begin Dataset content

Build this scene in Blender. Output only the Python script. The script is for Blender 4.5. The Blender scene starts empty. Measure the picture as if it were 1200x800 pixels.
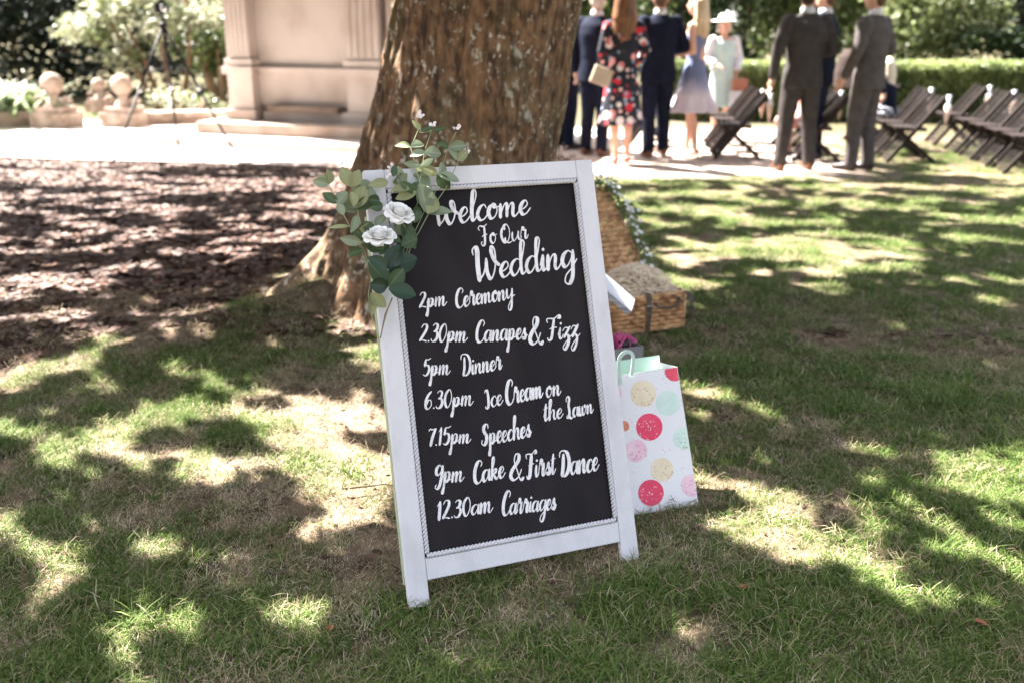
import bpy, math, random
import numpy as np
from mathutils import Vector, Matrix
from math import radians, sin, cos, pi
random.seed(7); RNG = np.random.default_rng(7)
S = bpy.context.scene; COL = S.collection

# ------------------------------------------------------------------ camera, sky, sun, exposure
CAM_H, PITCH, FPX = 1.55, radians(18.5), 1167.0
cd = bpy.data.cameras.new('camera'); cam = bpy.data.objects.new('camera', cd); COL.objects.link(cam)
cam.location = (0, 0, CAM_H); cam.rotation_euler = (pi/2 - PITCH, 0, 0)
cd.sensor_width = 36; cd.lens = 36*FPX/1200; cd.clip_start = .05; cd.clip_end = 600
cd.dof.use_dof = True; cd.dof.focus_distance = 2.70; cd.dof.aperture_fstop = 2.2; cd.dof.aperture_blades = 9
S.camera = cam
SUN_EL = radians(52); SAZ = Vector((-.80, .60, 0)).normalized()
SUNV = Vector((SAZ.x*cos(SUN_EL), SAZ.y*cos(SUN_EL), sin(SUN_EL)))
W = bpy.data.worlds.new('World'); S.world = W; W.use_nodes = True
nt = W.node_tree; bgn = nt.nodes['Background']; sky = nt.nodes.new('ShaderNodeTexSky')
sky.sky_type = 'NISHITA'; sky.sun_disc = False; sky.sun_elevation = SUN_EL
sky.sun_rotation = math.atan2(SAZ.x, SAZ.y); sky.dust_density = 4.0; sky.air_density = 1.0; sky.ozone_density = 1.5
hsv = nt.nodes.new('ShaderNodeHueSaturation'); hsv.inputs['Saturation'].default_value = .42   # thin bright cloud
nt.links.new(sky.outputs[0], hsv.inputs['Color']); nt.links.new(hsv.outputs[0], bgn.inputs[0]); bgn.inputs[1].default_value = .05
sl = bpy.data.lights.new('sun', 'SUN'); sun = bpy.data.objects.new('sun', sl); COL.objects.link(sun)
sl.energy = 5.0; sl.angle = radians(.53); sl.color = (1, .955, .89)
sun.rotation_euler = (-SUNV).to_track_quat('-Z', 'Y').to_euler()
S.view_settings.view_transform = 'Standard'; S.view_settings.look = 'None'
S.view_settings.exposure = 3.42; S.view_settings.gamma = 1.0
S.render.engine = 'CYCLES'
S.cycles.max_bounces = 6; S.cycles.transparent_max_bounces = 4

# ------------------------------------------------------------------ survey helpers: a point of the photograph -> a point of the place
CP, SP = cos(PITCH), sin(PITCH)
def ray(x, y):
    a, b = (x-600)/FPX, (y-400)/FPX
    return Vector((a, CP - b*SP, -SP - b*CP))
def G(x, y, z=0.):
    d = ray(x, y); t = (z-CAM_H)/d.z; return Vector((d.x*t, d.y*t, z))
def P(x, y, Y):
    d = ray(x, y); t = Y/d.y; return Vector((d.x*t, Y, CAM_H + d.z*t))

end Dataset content

What the task asks>
Omit every picture, then repeat the remaining data exactly as it appears above.

Response to this exercise>
Build this scene in Blender. Output only the Python script. The script is for Blender 4.5. The Blender scene starts empty. Measure the picture as if it were 1200x800 pixels.
import bpy, math, random
import numpy as np
from mathutils import Vector, Matrix
from math import radians, sin, cos, pi
random.seed(7); RNG = np.random.default_rng(7)
S = bpy.context.scene; COL = S.collection

# ------------------------------------------------------------------ camera, sky, sun, exposure
CAM_H, PITCH, FPX = 1.55, radians(18.5), 1167.0
cd = bpy.data.cameras.new('camera'); cam = bpy.data.objects.new('camera', cd); COL.objects.link(cam)
cam.location = (0, 0, CAM_H); cam.rotation_euler = (pi/2 - PITCH, 0, 0)
cd.sensor_width = 36; cd.lens = 36*FPX/1200; cd.clip_start = .05; cd.clip_end = 600
cd.dof.use_dof = True; cd.dof.focus_distance = 2.70; cd.dof.aperture_fstop = 2.2; cd.dof.aperture_blades = 9
S.camera = cam
SUN_EL = radians(52); SAZ = Vector((-.80, .60, 0)).normalized()
SUNV = Vector((SAZ.x*cos(SUN_EL), SAZ.y*cos(SUN_EL), sin(SUN_EL)))
W = bpy.data.worlds.new('World'); S.world = W; W.use_nodes = True
nt = W.node_tree; bgn = nt.nodes['Background']; sky = nt.nodes.new('ShaderNodeTexSky')
sky.sky_type = 'NISHITA'; sky.sun_disc = False; sky.sun_elevation = SUN_EL
sky.sun_rotation = math.atan2(SAZ.x, SAZ.y); sky.dust_density = 4.0; sky.air_density = 1.0; sky.ozone_density = 1.5
hsv = nt.nodes.new('ShaderNodeHueSaturation'); hsv.inputs['Saturation'].default_value = .42   # thin bright cloud
nt.links.new(sky.outputs[0], hsv.inputs['Color']); nt.links.new(hsv.outputs[0], bgn.inputs[0]); bgn.inputs[1].default_value = .05
sl = bpy.data.lights.new('sun', 'SUN'); sun = bpy.data.objects.new('sun', sl); COL.objects.link(sun)
sl.energy = 5.0; sl.angle = radians(.53); sl.color = (1, .955, .89)
sun.rotation_euler = (-SUNV).to_track_quat('-Z', 'Y').to_euler()
S.view_settings.view_transform = 'Standard'; S.view_settings.look = 'None'
S.view_settings.exposure = 3.42; S.view_settings.gamma = 1.0
S.render.engine = 'CYCLES'
S.cycles.max_bounces = 6; S.cycles.transparent_max_bounces = 4

# ------------------------------------------------------------------ survey helpers: a point of the photograph -> a point of the place
CP, SP = cos(PITCH), sin(PITCH)
def ray(x, y):
    a, b = (x-600)/FPX, (y-400)/FPX
    return Vector((a, CP - b*SP, -SP - b*CP))
def G(x, y, z=0.):
    d = ray(x, y); t = (z-CAM_H)/d.z; return Vector((d.x*t, d.y*t, z))
def P(x, y, Y):
    d = ray(x, y); t = Y/d.y; return Vector((d.x*t, Y, CAM_H + d.z*t))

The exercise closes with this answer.